- _AIM OF THE TASK_:
Exactly reproduce each line of the listing that follows.
* * *
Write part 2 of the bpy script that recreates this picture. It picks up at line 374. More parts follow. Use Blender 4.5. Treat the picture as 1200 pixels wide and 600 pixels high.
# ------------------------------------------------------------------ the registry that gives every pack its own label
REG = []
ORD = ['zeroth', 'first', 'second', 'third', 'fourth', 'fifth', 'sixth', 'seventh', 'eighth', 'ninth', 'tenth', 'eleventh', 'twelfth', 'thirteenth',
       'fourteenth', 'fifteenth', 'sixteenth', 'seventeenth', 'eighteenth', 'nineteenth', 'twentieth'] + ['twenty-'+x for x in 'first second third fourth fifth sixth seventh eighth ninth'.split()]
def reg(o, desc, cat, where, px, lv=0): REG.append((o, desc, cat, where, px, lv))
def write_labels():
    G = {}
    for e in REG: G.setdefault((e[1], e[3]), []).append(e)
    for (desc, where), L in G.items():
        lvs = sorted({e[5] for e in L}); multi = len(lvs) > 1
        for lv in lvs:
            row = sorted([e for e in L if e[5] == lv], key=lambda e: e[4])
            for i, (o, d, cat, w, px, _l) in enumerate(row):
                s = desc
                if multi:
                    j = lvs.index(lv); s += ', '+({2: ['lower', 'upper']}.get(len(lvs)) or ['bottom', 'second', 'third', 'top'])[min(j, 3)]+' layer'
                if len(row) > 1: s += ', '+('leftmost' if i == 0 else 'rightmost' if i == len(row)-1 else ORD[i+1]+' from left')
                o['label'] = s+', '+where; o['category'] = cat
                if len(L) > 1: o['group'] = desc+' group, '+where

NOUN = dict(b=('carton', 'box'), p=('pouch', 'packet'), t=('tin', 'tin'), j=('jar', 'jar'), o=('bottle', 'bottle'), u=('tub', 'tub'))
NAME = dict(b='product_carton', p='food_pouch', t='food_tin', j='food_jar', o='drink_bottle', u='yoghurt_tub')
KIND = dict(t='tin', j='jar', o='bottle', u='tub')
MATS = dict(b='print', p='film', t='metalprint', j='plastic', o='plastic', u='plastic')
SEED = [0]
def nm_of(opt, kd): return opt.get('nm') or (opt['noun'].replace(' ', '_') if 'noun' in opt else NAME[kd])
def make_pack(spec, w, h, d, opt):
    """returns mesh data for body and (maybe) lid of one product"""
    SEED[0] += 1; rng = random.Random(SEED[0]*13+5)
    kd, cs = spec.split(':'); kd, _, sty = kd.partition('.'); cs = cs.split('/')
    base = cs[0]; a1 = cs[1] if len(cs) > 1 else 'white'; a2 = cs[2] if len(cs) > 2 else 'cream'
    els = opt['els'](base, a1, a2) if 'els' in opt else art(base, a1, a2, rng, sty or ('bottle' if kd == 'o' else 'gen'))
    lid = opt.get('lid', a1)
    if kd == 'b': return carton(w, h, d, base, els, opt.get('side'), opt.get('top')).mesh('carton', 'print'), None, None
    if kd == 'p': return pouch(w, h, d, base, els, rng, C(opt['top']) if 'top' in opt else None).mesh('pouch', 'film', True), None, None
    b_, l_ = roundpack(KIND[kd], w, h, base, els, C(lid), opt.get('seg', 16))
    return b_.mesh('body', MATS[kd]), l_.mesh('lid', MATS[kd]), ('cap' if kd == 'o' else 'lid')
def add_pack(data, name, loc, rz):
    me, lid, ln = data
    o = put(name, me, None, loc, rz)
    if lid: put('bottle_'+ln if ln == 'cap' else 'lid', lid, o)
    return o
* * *
- _WRITTEN ANSWER_:
Write part 2 of the bpy script that recreates this picture. It picks up at line 374. More parts follow. Use Blender 4.5. Treat the picture as 1200 pixels wide and 600 pixels high.
# ------------------------------------------------------------------ the registry that gives every pack its own label
REG = []
ORD = ['zeroth', 'first', 'second', 'third', 'fourth', 'fifth', 'sixth', 'seventh', 'eighth', 'ninth', 'tenth', 'eleventh', 'twelfth', 'thirteenth',
       'fourteenth', 'fifteenth', 'sixteenth', 'seventeenth', 'eighteenth', 'nineteenth', 'twentieth'] + ['twenty-'+x for x in 'first second third fourth fifth sixth seventh eighth ninth'.split()]
def reg(o, desc, cat, where, px, lv=0): REG.append((o, desc, cat, where, px, lv))
def write_labels():
    G = {}
    for e in REG: G.setdefault((e[1], e[3]), []).append(e)
    for (desc, where), L in G.items():
        lvs = sorted({e[5] for e in L}); multi = len(lvs) > 1
        for lv in lvs:
            row = sorted([e for e in L if e[5] == lv], key=lambda e: e[4])
            for i, (o, d, cat, w, px, _l) in enumerate(row):
                s = desc
                if multi:
                    j = lvs.index(lv); s += ', '+({2: ['lower', 'upper']}.get(len(lvs)) or ['bottom', 'second', 'third', 'top'])[min(j, 3)]+' layer'
                if len(row) > 1: s += ', '+('leftmost' if i == 0 else 'rightmost' if i == len(row)-1 else ORD[i+1]+' from left')
                o['label'] = s+', '+where; o['category'] = cat
                if len(L) > 1: o['group'] = desc+' group, '+where

NOUN = dict(b=('carton', 'box'), p=('pouch', 'packet'), t=('tin', 'tin'), j=('jar', 'jar'), o=('bottle', 'bottle'), u=('tub', 'tub'))
NAME = dict(b='product_carton', p='food_pouch', t='food_tin', j='food_jar', o='drink_bottle', u='yoghurt_tub')
KIND = dict(t='tin', j='jar', o='bottle', u='tub')
MATS = dict(b='print', p='film', t='metalprint', j='plastic', o='plastic', u='plastic')
SEED = [0]
def nm_of(opt, kd): return opt.get('nm') or (opt['noun'].replace(' ', '_') if 'noun' in opt else NAME[kd])
def make_pack(spec, w, h, d, opt):
    """returns mesh data for body and (maybe) lid of one product"""
    SEED[0] += 1; rng = random.Random(SEED[0]*13+5)
    kd, cs = spec.split(':'); kd, _, sty = kd.partition('.'); cs = cs.split('/')
    base = cs[0]; a1 = cs[1] if len(cs) > 1 else 'white'; a2 = cs[2] if len(cs) > 2 else 'cream'
    els = opt['els'](base, a1, a2) if 'els' in opt else art(base, a1, a2, rng, sty or ('bottle' if kd == 'o' else 'gen'))
    lid = opt.get('lid', a1)
    if kd == 'b': return carton(w, h, d, base, els, opt.get('side'), opt.get('top')).mesh('carton', 'print'), None, None
    if kd == 'p': return pouch(w, h, d, base, els, rng, C(opt['top']) if 'top' in opt else None).mesh('pouch', 'film', True), None, None
    b_, l_ = roundpack(KIND[kd], w, h, base, els, C(lid), opt.get('seg', 16))
    return b_.mesh('body', MATS[kd]), l_.mesh('lid', MATS[kd]), ('cap' if kd == 'o' else 'lid')
def add_pack(data, name, loc, rz):
    me, lid, ln = data
    o = put(name, me, None, loc, rz)
    if lid: put('bottle_'+ln if ln == 'cap' else 'lid', lid, o)
    return o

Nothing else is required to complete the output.